Israeli Prime Minister Benjamin Netanyahu will ask his cabinet today to agree to release 104 Palestinians convicted of attacking Israelis as a gesture to start nine months of peace talks.
Leading members of Netanyahu’s governing coalition voiced opposition to the release, which is to take place in stages after talks begin. Regional Cooperation Minister Silvan Shalom said negotiations are to begin Tuesday in Washington after a three-year breakdown.
Israeli Prime Minister Benjamin Netanyahu attends a weekly cabinet meeting in Jerusalem on July 28, 2013. Photographer: Ronen Zvulun/Pool/AFP via Getty Images
“From time to time, prime ministers are called on to make decisions that go against public opinion — when the matter is important for the country,” Netanyahu said in a statement yesterday. “At the present time, it seems to me that it is very important for the state of Israel to enter into a diplomatic process.”
U.S. Secretary of State John Kerry spent four days this month prodding Netanyahu and Palestinian Authority PresidentMahmoud Abbas to resume talks. He called Abbas this weekend to emphasize President Barack Obama’s support of a prompt return to negotiations, the Palestinian Wafa news agency said.

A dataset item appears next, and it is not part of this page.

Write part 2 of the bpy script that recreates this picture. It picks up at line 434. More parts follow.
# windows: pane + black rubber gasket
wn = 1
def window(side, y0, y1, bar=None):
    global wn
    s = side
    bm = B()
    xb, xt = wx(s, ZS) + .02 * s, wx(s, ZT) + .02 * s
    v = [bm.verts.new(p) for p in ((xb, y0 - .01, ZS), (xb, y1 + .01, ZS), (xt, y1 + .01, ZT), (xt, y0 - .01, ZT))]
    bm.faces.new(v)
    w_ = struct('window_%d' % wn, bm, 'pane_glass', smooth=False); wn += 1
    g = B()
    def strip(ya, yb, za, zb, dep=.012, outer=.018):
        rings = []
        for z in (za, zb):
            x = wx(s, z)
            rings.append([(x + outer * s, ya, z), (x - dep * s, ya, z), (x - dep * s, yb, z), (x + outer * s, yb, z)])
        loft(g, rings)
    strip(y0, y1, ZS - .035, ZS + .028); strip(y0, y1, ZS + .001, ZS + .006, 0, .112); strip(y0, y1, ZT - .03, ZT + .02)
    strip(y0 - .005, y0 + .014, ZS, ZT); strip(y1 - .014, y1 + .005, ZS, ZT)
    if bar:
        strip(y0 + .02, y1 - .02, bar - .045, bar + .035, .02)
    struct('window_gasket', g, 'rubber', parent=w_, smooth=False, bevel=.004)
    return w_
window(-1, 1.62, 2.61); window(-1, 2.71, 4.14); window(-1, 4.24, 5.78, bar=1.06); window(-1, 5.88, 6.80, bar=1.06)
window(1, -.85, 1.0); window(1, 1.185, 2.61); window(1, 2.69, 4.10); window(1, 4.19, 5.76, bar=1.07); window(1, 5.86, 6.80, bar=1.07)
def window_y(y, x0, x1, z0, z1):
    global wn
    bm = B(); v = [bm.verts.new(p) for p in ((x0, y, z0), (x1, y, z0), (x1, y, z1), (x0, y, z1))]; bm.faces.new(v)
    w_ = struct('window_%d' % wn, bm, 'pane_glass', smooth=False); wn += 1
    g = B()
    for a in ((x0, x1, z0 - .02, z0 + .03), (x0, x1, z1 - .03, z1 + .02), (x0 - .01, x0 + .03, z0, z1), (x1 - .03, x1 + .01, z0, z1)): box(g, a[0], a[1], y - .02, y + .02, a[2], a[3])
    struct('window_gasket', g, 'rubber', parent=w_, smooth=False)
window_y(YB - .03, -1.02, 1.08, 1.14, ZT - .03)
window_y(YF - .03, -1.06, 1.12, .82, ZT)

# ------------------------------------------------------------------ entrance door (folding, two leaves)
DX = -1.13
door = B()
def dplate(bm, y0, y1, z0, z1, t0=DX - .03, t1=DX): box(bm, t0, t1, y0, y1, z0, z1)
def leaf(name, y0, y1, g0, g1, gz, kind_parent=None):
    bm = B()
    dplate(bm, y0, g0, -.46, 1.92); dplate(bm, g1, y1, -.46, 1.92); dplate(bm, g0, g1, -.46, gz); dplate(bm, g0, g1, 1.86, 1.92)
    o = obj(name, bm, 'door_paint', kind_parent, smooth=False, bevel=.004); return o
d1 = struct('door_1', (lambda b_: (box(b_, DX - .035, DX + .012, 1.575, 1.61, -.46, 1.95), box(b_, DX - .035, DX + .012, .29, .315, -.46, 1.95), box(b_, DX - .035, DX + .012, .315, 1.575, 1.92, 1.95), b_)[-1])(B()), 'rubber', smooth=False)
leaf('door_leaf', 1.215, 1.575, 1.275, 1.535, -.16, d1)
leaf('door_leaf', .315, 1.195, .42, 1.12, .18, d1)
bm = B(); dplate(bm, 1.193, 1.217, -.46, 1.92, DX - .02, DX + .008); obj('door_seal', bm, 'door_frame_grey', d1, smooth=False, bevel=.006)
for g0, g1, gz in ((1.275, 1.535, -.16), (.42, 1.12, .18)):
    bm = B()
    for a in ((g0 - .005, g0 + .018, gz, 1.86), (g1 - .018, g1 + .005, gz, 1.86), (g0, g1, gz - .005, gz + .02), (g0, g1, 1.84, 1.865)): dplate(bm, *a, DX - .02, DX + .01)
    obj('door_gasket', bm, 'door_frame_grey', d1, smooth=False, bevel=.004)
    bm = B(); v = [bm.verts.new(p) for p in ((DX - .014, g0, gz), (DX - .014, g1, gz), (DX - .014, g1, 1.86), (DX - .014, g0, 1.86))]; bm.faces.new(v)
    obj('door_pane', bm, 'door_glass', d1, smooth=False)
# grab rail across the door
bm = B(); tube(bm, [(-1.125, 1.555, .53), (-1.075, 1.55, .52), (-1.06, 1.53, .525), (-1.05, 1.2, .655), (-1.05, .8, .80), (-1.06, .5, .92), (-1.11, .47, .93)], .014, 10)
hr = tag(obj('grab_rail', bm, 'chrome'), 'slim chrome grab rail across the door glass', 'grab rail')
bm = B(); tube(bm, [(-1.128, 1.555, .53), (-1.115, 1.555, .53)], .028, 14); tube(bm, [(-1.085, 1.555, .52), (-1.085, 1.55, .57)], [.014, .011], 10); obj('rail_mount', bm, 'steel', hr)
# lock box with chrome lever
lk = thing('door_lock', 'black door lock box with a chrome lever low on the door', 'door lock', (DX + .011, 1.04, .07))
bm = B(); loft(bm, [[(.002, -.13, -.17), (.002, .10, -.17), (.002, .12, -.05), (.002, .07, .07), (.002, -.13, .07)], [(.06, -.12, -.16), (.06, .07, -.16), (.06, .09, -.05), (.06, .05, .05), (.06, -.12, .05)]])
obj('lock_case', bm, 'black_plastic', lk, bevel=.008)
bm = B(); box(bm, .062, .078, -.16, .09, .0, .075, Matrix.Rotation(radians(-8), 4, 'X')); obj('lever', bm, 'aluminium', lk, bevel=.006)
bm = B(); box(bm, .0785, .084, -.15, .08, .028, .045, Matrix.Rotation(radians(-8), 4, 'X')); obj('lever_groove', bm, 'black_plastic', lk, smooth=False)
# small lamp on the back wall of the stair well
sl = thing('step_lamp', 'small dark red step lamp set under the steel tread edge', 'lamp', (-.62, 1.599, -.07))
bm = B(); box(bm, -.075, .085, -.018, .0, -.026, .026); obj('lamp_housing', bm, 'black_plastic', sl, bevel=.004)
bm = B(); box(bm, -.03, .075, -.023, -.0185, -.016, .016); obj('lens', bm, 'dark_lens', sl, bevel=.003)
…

Upheaval in Egypt, Syria and Iran as face Israel with both challenges and “considerable opportunities,” Netanyahu said in his statement.
The talks are “important both in order to exhaust the chance of ending the conflict with the Palestinians and in order to establish Israel’s position in the complex international reality around us,” he said.
The decision to free prisoners, some of them serving life sentences for deadly attacks on Israeli civilians, is drawing strong opposition from within Netanyahu’s government.
“Terrorists need to be killed, not freed,” said Economy and Commerce Minister Naftali Bennett in a post on his Facebook page. Bennett, whose Jewish Home party is the third-biggest faction in the coalition, said he would vote against the deal. His party has promised to bolt the government if it reaches an agreement to create a Palestinian state.
Netanyahu will be supported by Finance Minister Yair Lapid, whose Yesh Atid part is the second-largest coalition faction and supports peacemaking. “It’s true that we made no promise that the talks will succeed, it’s true that the continuous failures of the past have been painful, but we can’t stop trying,” Lapid said in an e-mailed statement.
Direct peace talks between Israel and the Palestinians have been suspended since September 2010, when Netanyahu declined to extend a partial settlement construction freeze in the West Bank and Abbas refused to negotiate unless all building on land they seek for a future state was halted.
The Palestinians say they want to build their state in the Israeli-occupied West Bank, east Jerusalem and the Hamas-ruled Gaza Strip. They say continued Israeli settlement building on lands they seek for a future state is a sign of bad faith, while Netanyahu has said talks should not be subject to conditions.
The Israeli leader said that while he was “not prepared to accept the Palestinians’ demand for withdrawals and freezes as conditions for entering negotiations,” freeing the prisoners was a “necessary decision.”
The cabinet is also scheduled today to discuss whether any final peace agreement with the Palestinians will require approval in a national referendum. “Every citizen must be allowed to directly influence our future and our fate on such a crucial issue,” Netanyahu said. Previous peace agreements were ratified by the cabinet and parliament.